John next goes on to say that some did indeed believe on Jesus. John writes, “Nevertheless even among the rulers many believed in Him,” (v. 42a). Among them we would certainly count Nicodemus—one of the rulers of the Jews who spoke with Jesus—seemingly secretly—at night in John 3. We would also count Joseph of Arimathea, who we’re told was “a disciple of Jesus, but secretly, for fear of the Jews,” (John 19:38).
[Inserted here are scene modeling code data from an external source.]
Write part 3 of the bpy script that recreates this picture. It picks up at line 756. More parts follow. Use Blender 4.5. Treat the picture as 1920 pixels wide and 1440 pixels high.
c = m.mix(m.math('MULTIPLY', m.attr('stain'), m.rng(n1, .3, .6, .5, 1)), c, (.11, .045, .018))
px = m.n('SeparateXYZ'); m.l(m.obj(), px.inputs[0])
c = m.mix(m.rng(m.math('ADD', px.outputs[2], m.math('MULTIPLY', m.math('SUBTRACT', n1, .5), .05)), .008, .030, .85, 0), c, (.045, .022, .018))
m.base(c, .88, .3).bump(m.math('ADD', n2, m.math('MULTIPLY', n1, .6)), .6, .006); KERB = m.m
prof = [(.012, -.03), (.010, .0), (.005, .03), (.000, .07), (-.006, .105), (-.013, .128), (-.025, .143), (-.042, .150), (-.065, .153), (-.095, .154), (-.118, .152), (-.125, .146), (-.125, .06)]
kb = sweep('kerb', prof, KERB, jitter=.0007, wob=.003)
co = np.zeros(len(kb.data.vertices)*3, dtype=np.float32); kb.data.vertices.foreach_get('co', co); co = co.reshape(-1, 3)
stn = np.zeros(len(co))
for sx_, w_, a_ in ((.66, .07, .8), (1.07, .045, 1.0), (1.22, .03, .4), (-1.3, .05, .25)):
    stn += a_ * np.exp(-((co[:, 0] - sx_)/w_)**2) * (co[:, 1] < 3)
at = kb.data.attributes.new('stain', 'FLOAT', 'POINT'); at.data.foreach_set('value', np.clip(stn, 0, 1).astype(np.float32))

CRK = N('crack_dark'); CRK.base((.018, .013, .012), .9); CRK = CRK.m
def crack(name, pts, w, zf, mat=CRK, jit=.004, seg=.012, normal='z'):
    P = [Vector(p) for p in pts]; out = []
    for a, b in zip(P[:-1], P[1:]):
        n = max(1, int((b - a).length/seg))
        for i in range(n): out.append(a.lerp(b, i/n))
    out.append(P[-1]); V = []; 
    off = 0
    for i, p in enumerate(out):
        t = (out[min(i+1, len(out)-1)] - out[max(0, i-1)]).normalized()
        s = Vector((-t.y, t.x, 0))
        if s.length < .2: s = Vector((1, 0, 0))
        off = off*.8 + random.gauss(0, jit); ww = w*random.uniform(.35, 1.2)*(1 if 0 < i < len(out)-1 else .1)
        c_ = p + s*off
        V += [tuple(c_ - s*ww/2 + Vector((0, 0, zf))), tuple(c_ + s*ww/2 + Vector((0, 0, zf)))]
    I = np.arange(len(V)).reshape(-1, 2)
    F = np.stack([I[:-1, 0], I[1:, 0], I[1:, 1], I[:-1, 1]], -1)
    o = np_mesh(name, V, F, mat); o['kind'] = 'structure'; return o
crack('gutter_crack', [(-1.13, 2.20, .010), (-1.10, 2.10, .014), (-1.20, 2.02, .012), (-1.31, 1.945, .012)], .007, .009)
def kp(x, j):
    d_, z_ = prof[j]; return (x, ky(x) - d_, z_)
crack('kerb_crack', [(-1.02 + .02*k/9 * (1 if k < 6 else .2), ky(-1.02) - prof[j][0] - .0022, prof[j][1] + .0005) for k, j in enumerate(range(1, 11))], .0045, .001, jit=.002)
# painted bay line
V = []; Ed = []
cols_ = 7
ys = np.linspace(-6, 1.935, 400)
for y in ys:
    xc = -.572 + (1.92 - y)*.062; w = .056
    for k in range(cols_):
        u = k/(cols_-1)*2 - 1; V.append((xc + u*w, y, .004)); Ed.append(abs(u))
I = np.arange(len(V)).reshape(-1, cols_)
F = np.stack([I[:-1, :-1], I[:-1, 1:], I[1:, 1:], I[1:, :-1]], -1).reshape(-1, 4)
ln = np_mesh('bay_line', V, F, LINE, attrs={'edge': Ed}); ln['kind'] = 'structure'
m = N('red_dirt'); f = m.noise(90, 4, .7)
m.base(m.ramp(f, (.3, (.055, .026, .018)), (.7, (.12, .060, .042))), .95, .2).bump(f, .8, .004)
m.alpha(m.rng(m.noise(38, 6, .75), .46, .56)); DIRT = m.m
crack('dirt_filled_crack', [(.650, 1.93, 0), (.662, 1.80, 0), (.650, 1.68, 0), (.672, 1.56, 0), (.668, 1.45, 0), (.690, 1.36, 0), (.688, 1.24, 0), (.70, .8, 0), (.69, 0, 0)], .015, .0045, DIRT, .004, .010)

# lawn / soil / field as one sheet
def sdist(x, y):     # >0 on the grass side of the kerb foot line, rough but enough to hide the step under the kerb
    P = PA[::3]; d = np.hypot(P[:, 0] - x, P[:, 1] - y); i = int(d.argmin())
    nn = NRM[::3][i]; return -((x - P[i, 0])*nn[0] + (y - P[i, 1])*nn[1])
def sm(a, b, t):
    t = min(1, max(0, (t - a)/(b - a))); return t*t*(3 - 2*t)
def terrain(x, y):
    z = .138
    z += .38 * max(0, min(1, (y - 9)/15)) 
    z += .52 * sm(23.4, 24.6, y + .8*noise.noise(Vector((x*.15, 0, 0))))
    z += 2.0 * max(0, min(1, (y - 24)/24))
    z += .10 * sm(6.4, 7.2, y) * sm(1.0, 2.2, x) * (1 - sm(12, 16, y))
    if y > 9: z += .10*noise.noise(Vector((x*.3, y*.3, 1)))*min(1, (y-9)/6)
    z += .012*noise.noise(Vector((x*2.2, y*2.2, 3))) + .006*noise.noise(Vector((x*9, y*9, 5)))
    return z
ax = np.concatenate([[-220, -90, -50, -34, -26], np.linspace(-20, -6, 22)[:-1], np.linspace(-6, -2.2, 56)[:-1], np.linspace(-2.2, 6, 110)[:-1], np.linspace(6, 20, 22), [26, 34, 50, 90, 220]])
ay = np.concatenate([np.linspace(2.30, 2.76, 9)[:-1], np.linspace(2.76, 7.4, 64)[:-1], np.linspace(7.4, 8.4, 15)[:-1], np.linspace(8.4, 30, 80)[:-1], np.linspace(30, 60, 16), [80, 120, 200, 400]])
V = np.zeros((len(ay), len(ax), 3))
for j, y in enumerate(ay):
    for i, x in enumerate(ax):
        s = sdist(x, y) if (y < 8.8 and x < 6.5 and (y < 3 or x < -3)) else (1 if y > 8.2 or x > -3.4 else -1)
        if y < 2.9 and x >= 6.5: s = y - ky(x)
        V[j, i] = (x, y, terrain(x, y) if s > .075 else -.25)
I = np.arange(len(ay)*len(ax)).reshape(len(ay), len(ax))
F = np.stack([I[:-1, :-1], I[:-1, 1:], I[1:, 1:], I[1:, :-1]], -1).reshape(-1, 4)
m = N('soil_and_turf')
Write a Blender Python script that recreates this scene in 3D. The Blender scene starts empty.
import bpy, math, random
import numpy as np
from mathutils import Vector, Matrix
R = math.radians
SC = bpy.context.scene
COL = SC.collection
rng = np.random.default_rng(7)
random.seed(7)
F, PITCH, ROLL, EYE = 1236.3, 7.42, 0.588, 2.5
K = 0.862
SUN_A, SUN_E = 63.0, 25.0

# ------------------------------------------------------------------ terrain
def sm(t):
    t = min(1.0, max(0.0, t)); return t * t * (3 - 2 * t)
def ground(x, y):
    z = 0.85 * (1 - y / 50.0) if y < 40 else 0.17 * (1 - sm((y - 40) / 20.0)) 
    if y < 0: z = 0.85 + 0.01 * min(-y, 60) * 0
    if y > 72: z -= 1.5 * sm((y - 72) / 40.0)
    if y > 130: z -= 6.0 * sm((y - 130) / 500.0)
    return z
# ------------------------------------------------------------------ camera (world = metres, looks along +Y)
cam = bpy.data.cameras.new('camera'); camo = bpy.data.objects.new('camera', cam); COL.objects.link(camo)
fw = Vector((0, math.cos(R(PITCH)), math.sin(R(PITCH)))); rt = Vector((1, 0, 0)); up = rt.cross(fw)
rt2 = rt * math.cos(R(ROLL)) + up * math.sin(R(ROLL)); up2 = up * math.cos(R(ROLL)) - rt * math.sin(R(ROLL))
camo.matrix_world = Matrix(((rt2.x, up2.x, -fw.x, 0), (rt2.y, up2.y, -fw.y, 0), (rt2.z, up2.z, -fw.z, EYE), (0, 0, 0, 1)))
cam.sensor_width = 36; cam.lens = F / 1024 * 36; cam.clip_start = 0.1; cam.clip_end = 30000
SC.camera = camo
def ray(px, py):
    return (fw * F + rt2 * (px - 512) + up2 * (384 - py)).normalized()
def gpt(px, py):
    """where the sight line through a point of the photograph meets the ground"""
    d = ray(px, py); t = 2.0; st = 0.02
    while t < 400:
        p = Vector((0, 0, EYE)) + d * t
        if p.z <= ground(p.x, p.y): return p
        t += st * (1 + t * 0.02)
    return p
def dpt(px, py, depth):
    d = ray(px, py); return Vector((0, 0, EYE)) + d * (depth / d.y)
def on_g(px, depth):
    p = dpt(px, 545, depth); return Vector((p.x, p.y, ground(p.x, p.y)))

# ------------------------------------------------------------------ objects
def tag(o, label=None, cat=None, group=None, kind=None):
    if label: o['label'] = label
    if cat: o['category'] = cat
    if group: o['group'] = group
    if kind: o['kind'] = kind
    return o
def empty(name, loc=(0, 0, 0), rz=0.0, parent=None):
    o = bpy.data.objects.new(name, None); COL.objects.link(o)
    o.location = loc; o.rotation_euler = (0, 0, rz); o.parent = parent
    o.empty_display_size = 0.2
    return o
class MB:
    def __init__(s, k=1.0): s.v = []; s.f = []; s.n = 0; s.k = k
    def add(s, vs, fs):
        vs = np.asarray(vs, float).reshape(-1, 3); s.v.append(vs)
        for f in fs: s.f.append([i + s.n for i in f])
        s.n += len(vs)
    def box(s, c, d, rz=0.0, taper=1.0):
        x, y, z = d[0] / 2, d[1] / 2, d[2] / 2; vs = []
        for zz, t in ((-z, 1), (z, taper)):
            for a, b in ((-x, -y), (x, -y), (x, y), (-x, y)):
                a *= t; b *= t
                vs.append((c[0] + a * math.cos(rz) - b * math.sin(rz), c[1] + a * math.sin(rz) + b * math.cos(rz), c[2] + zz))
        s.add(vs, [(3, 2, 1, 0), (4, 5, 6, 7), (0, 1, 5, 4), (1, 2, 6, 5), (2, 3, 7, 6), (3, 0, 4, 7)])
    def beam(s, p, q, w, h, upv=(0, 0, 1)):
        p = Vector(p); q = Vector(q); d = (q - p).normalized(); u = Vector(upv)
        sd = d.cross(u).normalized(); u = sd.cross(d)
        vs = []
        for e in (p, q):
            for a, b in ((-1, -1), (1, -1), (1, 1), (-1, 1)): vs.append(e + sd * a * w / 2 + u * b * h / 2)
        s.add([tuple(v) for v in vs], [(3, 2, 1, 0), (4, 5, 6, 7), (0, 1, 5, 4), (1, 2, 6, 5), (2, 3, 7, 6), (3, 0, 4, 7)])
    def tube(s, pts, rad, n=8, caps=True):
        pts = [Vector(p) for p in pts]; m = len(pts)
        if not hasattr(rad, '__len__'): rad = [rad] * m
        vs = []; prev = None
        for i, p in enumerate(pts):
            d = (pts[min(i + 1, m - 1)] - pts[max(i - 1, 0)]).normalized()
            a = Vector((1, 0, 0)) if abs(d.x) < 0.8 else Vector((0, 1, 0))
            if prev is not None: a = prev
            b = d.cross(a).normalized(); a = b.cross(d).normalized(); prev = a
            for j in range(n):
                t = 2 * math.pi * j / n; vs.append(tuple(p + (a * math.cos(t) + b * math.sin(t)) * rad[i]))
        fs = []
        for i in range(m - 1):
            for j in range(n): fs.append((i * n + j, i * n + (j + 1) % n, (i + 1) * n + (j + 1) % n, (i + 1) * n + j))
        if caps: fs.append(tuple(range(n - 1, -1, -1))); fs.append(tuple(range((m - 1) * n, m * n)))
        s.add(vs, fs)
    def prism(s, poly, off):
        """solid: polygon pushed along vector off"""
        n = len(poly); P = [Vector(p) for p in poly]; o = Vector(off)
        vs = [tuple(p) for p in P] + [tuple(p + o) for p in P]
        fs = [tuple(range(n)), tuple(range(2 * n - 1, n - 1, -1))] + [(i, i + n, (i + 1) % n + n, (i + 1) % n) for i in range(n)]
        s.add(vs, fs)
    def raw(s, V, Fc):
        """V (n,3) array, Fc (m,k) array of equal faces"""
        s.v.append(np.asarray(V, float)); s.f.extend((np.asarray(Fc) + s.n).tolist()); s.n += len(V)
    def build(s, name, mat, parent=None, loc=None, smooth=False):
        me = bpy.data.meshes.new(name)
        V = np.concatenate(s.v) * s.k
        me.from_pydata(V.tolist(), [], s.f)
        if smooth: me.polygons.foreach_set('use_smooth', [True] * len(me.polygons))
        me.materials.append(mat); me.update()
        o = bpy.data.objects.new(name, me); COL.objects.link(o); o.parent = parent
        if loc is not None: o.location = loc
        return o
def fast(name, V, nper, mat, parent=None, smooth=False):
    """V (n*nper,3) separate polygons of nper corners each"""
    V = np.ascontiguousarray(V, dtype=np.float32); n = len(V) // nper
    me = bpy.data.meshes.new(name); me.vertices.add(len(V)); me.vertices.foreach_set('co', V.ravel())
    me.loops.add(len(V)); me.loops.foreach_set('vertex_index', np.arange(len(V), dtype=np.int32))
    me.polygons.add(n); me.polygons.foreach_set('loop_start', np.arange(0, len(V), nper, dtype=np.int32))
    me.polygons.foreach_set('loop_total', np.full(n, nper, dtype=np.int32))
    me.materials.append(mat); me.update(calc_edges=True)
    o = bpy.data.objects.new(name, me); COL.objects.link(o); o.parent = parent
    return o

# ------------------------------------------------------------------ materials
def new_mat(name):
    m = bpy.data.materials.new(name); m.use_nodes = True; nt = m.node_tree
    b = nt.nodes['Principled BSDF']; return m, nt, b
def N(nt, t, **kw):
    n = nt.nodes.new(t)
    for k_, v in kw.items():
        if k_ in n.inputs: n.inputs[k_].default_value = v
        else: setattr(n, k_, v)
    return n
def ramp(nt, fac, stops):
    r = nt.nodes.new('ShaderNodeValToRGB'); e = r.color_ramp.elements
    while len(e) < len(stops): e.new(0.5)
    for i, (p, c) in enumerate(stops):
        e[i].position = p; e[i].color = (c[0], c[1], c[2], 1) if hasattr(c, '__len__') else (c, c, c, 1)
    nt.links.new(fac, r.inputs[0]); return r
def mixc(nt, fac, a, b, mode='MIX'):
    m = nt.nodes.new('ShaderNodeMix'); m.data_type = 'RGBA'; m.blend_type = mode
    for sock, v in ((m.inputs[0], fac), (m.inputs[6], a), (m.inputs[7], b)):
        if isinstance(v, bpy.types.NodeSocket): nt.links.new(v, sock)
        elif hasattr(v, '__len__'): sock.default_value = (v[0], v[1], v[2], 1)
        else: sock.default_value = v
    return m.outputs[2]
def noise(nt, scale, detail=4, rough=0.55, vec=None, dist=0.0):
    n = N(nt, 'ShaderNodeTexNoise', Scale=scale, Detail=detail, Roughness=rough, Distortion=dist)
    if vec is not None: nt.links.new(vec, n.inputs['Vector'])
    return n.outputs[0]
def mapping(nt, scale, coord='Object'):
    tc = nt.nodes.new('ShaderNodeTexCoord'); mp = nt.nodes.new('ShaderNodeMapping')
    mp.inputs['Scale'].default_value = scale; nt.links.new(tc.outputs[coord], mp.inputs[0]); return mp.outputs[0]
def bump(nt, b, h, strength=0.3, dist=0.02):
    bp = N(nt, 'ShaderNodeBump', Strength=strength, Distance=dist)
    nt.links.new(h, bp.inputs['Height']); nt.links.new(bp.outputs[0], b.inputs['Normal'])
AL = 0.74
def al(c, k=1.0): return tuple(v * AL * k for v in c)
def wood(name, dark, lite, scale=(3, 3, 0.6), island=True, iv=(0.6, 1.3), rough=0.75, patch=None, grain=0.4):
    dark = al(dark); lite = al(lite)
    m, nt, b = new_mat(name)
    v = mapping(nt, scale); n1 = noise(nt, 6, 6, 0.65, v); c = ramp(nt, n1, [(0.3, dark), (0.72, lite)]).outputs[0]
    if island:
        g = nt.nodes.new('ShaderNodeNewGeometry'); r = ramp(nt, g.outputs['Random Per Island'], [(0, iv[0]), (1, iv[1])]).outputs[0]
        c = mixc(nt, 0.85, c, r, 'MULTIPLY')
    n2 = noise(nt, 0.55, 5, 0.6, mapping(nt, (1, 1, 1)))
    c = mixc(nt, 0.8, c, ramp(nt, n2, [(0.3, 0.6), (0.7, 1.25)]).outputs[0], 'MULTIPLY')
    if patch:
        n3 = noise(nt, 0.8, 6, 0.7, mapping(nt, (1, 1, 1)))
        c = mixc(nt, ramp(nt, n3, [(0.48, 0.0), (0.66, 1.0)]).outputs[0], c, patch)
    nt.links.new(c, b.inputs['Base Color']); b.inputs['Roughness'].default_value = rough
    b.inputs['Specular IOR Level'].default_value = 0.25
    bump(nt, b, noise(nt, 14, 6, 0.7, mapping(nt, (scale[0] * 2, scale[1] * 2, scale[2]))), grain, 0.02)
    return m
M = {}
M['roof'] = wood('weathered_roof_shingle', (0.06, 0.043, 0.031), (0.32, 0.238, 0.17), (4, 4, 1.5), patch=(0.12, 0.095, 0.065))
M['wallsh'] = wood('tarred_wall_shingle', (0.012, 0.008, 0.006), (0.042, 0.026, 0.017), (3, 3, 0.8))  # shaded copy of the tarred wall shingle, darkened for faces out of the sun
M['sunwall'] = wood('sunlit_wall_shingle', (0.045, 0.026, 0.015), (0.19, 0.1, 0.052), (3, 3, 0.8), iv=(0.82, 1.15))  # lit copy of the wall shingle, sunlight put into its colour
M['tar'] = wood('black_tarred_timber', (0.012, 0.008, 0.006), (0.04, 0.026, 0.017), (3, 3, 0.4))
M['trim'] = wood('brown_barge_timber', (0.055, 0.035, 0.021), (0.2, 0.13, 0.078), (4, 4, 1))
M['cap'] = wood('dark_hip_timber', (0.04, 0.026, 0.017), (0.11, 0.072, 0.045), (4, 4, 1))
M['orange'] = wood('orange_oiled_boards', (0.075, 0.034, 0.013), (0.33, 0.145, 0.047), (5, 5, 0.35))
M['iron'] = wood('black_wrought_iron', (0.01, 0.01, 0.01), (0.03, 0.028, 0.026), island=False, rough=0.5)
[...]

But this leads us to yet one more reason why some do not believe. Even among the rulers of the people who did believe, we’re told, “but because of the Pharisees they did not confess Him, lest they should be put out of the synagogue; for they loved the praise of men more than the praise of God,” (John 12:42b-43). One reason that people do not believe on Jesus today—and even why some who do believe are hesitant to testify of that belief—is because of the fear of man. Proverbs 29:25 says, “The fear of man brings a snare, But whoever trusts in the Lord shall be safe.” Jesus Himself once spoke to the religious leaders and asked them, “How can you believe, who receive honor from one another, and do not seek the honor that comes from the only God?” (John 5:44). In Mark 8:38, Jesus said, “For whoever is ashamed of Me and My words in this adulterous and sinful generation, of him the Son of Man also will be ashamed when He comes in the glory of His Father with the holy angels.”
I think John included these verses to warn those who say they believe, but are afraid to confess Christ, that they will face Jesus in judgment someday (John 12:48). He wants us to see that true faith sees Jesus’ glory and confesses Him, no matter what the cost. True Christians are not ashamed to confess Christ before this adulterous and sinful generation. Man’s approval may last a few years; God’s approval lasts forever.
Let me conclude by asking you three questions about your relationship with Jesus Christ:
- Are you obeying the light that God has given you or could you be suppressing the truth because you love your sins?
- Have you seen the glory of God in Jesus Christ who died for your sins? If so, have you believed on Him for eternal life?
- Are you living for the glory of men or the glory of God?